- _The data_
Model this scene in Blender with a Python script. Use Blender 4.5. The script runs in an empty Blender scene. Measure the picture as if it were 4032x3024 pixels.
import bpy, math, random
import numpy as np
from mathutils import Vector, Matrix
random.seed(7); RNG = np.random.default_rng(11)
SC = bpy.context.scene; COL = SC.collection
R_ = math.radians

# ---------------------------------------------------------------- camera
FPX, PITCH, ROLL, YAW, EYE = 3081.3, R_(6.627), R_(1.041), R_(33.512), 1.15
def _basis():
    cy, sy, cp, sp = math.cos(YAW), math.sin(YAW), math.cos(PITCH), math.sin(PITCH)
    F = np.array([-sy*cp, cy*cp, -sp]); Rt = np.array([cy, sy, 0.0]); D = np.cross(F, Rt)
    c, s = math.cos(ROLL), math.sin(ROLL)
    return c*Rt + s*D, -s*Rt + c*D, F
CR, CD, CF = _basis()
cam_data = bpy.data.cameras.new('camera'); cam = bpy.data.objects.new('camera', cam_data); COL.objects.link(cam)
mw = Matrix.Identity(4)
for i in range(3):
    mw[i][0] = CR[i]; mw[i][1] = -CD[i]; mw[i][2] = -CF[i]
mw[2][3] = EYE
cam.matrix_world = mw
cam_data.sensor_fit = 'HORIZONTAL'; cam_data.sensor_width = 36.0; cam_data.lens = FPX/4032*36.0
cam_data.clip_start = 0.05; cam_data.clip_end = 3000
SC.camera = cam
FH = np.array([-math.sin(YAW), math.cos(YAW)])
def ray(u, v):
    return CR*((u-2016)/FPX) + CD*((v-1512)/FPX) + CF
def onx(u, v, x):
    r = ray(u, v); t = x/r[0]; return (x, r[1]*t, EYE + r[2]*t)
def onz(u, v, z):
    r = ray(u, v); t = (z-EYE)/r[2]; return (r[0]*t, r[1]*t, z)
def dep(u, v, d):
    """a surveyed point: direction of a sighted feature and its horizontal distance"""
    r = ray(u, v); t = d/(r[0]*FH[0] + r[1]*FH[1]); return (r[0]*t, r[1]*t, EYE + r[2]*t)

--

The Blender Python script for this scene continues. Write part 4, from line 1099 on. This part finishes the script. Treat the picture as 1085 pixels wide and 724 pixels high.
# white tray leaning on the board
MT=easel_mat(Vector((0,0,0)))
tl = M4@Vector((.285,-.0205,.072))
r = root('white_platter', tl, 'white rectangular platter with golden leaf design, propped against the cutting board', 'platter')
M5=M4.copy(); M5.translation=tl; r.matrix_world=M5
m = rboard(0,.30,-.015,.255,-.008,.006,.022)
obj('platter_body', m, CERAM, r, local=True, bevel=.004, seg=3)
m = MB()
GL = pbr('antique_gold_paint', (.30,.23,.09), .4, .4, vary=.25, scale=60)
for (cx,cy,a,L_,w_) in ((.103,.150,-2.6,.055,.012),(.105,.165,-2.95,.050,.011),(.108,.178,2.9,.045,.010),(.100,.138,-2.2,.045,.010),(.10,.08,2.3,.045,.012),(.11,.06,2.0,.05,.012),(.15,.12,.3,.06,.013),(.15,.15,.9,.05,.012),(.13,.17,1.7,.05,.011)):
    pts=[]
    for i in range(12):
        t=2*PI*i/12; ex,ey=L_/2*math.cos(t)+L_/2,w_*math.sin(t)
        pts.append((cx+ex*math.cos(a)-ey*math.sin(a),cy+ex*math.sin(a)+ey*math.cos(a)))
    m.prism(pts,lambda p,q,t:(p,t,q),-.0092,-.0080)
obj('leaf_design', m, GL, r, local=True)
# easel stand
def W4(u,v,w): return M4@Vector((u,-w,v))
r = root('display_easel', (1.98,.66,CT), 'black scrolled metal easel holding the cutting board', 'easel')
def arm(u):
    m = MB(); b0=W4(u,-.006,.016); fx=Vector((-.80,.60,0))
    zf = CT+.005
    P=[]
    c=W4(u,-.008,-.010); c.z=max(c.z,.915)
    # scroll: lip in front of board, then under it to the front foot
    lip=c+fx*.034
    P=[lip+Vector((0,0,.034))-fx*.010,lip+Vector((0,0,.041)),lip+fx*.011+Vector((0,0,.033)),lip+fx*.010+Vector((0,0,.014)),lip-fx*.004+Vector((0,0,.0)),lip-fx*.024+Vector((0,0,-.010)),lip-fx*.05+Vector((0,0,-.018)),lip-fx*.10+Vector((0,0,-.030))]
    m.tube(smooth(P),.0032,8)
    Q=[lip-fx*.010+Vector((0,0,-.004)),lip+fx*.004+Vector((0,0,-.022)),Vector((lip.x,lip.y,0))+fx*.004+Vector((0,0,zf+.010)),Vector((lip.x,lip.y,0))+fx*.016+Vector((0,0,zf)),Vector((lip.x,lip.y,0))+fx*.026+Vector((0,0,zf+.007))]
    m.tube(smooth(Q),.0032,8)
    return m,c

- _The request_
The first line to be transcribed is the one containing "Model this scene", and the last is the one containing "R_ = math.radians". Transcribe exactly those lines and nothing else.

- _Written response_
Model this scene in Blender with a Python script. Use Blender 4.5. The script runs in an empty Blender scene. Measure the picture as if it were 4032x3024 pixels.
import bpy, math, random
import numpy as np
from mathutils import Vector, Matrix
random.seed(7); RNG = np.random.default_rng(11)
SC = bpy.context.scene; COL = SC.collection
R_ = math.radians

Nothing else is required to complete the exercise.